• INFORMATION SUPPLIED:
START
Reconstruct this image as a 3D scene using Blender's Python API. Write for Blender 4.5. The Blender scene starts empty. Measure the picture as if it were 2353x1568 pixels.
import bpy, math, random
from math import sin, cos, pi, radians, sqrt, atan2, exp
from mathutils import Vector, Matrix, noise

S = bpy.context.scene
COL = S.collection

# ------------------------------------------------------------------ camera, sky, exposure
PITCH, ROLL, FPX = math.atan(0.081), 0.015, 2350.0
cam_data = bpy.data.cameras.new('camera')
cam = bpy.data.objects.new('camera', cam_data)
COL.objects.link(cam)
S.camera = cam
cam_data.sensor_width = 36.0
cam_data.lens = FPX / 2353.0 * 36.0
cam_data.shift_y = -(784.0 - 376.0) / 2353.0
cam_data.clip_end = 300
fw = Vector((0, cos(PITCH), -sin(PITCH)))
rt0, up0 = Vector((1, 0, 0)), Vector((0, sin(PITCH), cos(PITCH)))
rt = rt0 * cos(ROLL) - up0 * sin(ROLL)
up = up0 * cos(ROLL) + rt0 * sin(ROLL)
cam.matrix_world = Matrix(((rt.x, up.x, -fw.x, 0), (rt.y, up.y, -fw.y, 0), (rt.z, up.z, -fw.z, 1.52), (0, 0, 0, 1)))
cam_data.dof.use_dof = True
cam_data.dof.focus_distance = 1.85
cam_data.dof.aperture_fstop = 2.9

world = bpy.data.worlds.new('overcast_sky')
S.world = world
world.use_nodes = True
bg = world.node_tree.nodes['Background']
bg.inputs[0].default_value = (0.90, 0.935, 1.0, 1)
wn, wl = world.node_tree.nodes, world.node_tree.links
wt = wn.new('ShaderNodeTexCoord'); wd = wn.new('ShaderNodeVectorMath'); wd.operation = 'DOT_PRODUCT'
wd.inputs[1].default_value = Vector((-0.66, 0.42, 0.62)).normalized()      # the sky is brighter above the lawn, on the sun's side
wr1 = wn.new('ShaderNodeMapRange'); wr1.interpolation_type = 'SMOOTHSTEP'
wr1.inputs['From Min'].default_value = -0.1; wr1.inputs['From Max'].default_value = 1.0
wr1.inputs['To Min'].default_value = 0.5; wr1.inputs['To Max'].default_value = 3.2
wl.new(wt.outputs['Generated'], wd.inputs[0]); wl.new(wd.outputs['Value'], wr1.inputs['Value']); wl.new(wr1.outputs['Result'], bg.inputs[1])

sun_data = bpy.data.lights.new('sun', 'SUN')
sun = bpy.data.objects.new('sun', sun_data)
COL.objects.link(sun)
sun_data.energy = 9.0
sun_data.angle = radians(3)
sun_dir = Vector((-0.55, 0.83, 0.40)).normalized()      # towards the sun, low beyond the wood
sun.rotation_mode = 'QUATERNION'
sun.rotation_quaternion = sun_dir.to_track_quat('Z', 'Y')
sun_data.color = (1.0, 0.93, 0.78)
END
• TO DO:
In this exercise, copy only the lines from the opening line of the material through the line where "cam_data.dof.aperture_fstop = 2.9" appears.

• RESULT FOR THIS EXERCISE:
Reconstruct this image as a 3D scene using Blender's Python API. Write for Blender 4.5. The Blender scene starts empty. Measure the picture as if it were 2353x1568 pixels.
import bpy, math, random
from math import sin, cos, pi, radians, sqrt, atan2, exp
from mathutils import Vector, Matrix, noise

S = bpy.context.scene
COL = S.collection

# ------------------------------------------------------------------ camera, sky, exposure
PITCH, ROLL, FPX = math.atan(0.081), 0.015, 2350.0
cam_data = bpy.data.cameras.new('camera')
cam = bpy.data.objects.new('camera', cam_data)
COL.objects.link(cam)
S.camera = cam
cam_data.sensor_width = 36.0
cam_data.lens = FPX / 2353.0 * 36.0
cam_data.shift_y = -(784.0 - 376.0) / 2353.0
cam_data.clip_end = 300
fw = Vector((0, cos(PITCH), -sin(PITCH)))
rt0, up0 = Vector((1, 0, 0)), Vector((0, sin(PITCH), cos(PITCH)))
rt = rt0 * cos(ROLL) - up0 * sin(ROLL)
up = up0 * cos(ROLL) + rt0 * sin(ROLL)
cam.matrix_world = Matrix(((rt.x, up.x, -fw.x, 0), (rt.y, up.y, -fw.y, 0), (rt.z, up.z, -fw.z, 1.52), (0, 0, 0, 1)))
cam_data.dof.use_dof = True
cam_data.dof.focus_distance = 1.85
cam_data.dof.aperture_fstop = 2.9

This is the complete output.